◆ Stated goal ◆
Can you output the material exactly as written, minus any pictures it holds?

◆ Material provided ◆
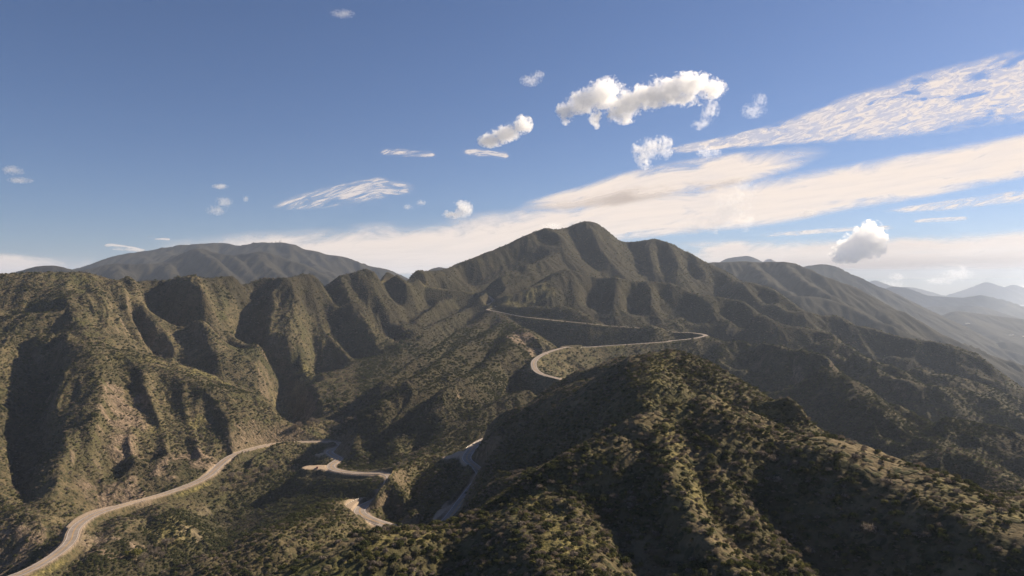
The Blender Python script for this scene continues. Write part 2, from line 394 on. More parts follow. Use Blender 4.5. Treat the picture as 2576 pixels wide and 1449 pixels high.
# hillsides: the ground falls away from every ridge line at that ridge's own slope
src = np.concatenate([sample(P, m) for P, m in RIDGES] + [np.column_stack([road, np.full(len(road), .9)])])
src = src[src[:,1] > 25]
ROUND = 11.0      # crests are rounded
best = np.full((nt, ns), -1e9); who = np.full((nt, ns), -1)
ci = np.clip(np.round((src[:,0]/(src[:,1]+APEX)-S0)/(S1-S0)*(ns-1)).astype(int), 0, ns-1)
cj = np.clip(np.round((np.log(src[:,1]+APEX)-T0)/(T1-T0)*(nt-1)).astype(int), 0, nt-1)
def cone(k, j, i):
    q = src[k]
    d = np.hypot(q[...,0]-xc_[j,i], q[...,1]-yc_[j,i]); r = np.where(q[...,3] > 1.15, 2.0, ROUND)
    return q[...,2] - q[...,3]*(np.sqrt(d*d+r*r)-r)
for k in np.argsort(src[:,2]):
    v = cone(np.array(k), cj[k], ci[k])
    if v > best[cj[k], ci[k]]: best[cj[k], ci[k]] = v; who[cj[k], ci[k]] = k
JJ, II = np.mgrid[0:nt, 0:ns]
for st in (1, 128, 64, 32, 16, 8, 4, 2, 1, 2, 1):
    for dj in (-1, 0, 1):
        for di in (-1, 0, 1):
            if not (dj or di): continue
            j2 = np.clip(JJ+dj*st, 0, nt-1); i2 = np.clip(II+di*st, 0, ns-1)
            w2 = who[j2, i2]
            v = np.where(w2 >= 0, cone(np.maximum(w2, 0), JJ, II), -1e9)
            m = v > best
            best = np.where(m, v, best); who = np.where(m, w2, who)
def smax(a, b, k):
    h = np.clip(.5+.5*(a-b)/k, 0, 1)
    return b+(a-b)*h+k*h*(1-h)
zc = smax(best, zc, 10.0)
def local(P, r, fn):
    """Edit the height grid within r metres of a line."""
    q = sample(P); q = q[q[:,1] > 30]
    a = np.clip(((q[:,0]/(q[:,1]+APEX)-S0)/(S1-S0)*(ns-1)), 0, ns-1); b = (np.log(q[:,1]+APEX)-T0)/(T1-T0)*(nt-1)
    for k in range(0, len(q), 2):
        ya = q[k,1]+APEX; ri = int(r/(ya*2/(ns-1)))+2; rj = int(r/(ya*(T1-T0)/(nt-1)))+2
        s_ = np.s_[max(0,int(b[k])-rj):int(b[k])+rj+1, max(0,int(a[k])-ri):int(a[k])+ri+1]
        d = np.hypot(xc_[s_]-q[k,0], yc_[s_]-q[k,1])
        zc[s_] = fn(zc[s_], d, q[k,2])
for P in GULLIES:
    local(P, 38, lambda z, d, zg: np.where(d < 38, np.minimum(z, np.maximum(zg-3+.5*d, z-7*(1-d/38))), z))
steep = lambda p: 400 < p[1] < 625 and p[0] < 15
for st_, kq in ((False, 1.35), (True, 6.0)):
    P = [tuple(p) for p in road[::2] if steep(p) == st_]
    q_ = [[p, (p[0]+.1, p[1], p[2])] for p in P]
    for p2 in q_: local(p2, 40, lambda z, d, zr: np.where(d < 40, np.minimum(z, zr+kq*np.maximum(d-5, 0)), z))
zc = blur(zc, 2)
jj = np.linspace(0, zc.shape[0]-1, NT); ii = np.linspace(0, zc.shape[1]-1, NS)
Z = blur(bilin(zc, jj[:,None], ii[None,:]), 2).astype(np.float32)
sg = np.linspace(S0, S1, NS, dtype=np.float32); tg = np.linspace(T0, T1, NT, dtype=np.float32)
YA = np.exp(tg)[:,None]*np.ones((1,NS), np.float32)
X = (sg[None,:]*YA).astype(np.float32); Y = (YA-APEX).astype(np.float32)
DS, DT = float(sg[1]-sg[0]), float(tg[1]-tg[0])

def grads(Z):
    gs = np.gradient(Z, axis=1)/DS; gt = np.gradient(Z, axis=0)/DT
    gx = gs/YA
    gy = (gt - sg[None,:]*gs)/YA
    return gx, gy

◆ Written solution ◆
The Blender Python script for this scene continues. Write part 2, from line 394 on. More parts follow. Use Blender 4.5. Treat the picture as 2576 pixels wide and 1449 pixels high.
# hillsides: the ground falls away from every ridge line at that ridge's own slope
src = np.concatenate([sample(P, m) for P, m in RIDGES] + [np.column_stack([road, np.full(len(road), .9)])])
src = src[src[:,1] > 25]
ROUND = 11.0      # crests are rounded
best = np.full((nt, ns), -1e9); who = np.full((nt, ns), -1)
ci = np.clip(np.round((src[:,0]/(src[:,1]+APEX)-S0)/(S1-S0)*(ns-1)).astype(int), 0, ns-1)
cj = np.clip(np.round((np.log(src[:,1]+APEX)-T0)/(T1-T0)*(nt-1)).astype(int), 0, nt-1)
def cone(k, j, i):
    q = src[k]
    d = np.hypot(q[...,0]-xc_[j,i], q[...,1]-yc_[j,i]); r = np.where(q[...,3] > 1.15, 2.0, ROUND)
    return q[...,2] - q[...,3]*(np.sqrt(d*d+r*r)-r)
for k in np.argsort(src[:,2]):
    v = cone(np.array(k), cj[k], ci[k])
    if v > best[cj[k], ci[k]]: best[cj[k], ci[k]] = v; who[cj[k], ci[k]] = k
JJ, II = np.mgrid[0:nt, 0:ns]
for st in (1, 128, 64, 32, 16, 8, 4, 2, 1, 2, 1):
    for dj in (-1, 0, 1):
        for di in (-1, 0, 1):
            if not (dj or di): continue
            j2 = np.clip(JJ+dj*st, 0, nt-1); i2 = np.clip(II+di*st, 0, ns-1)
            w2 = who[j2, i2]
            v = np.where(w2 >= 0, cone(np.maximum(w2, 0), JJ, II), -1e9)
            m = v > best
            best = np.where(m, v, best); who = np.where(m, w2, who)
def smax(a, b, k):
    h = np.clip(.5+.5*(a-b)/k, 0, 1)
    return b+(a-b)*h+k*h*(1-h)
zc = smax(best, zc, 10.0)
def local(P, r, fn):
    """Edit the height grid within r metres of a line."""
    q = sample(P); q = q[q[:,1] > 30]
    a = np.clip(((q[:,0]/(q[:,1]+APEX)-S0)/(S1-S0)*(ns-1)), 0, ns-1); b = (np.log(q[:,1]+APEX)-T0)/(T1-T0)*(nt-1)
    for k in range(0, len(q), 2):
        ya = q[k,1]+APEX; ri = int(r/(ya*2/(ns-1)))+2; rj = int(r/(ya*(T1-T0)/(nt-1)))+2
        s_ = np.s_[max(0,int(b[k])-rj):int(b[k])+rj+1, max(0,int(a[k])-ri):int(a[k])+ri+1]
        d = np.hypot(xc_[s_]-q[k,0], yc_[s_]-q[k,1])
        zc[s_] = fn(zc[s_], d, q[k,2])
for P in GULLIES:
    local(P, 38, lambda z, d, zg: np.where(d < 38, np.minimum(z, np.maximum(zg-3+.5*d, z-7*(1-d/38))), z))
steep = lambda p: 400 < p[1] < 625 and p[0] < 15
for st_, kq in ((False, 1.35), (True, 6.0)):
    P = [tuple(p) for p in road[::2] if steep(p) == st_]
    q_ = [[p, (p[0]+.1, p[1], p[2])] for p in P]
    for p2 in q_: local(p2, 40, lambda z, d, zr: np.where(d < 40, np.minimum(z, zr+kq*np.maximum(d-5, 0)), z))
zc = blur(zc, 2)
jj = np.linspace(0, zc.shape[0]-1, NT); ii = np.linspace(0, zc.shape[1]-1, NS)
Z = blur(bilin(zc, jj[:,None], ii[None,:]), 2).astype(np.float32)
sg = np.linspace(S0, S1, NS, dtype=np.float32); tg = np.linspace(T0, T1, NT, dtype=np.float32)
YA = np.exp(tg)[:,None]*np.ones((1,NS), np.float32)
X = (sg[None,:]*YA).astype(np.float32); Y = (YA-APEX).astype(np.float32)
DS, DT = float(sg[1]-sg[0]), float(tg[1]-tg[0])

def grads(Z):
    gs = np.gradient(Z, axis=1)/DS; gt = np.gradient(Z, axis=0)/DT
    gx = gs/YA
    gy = (gt - sg[None,:]*gs)/YA
    return gx, gy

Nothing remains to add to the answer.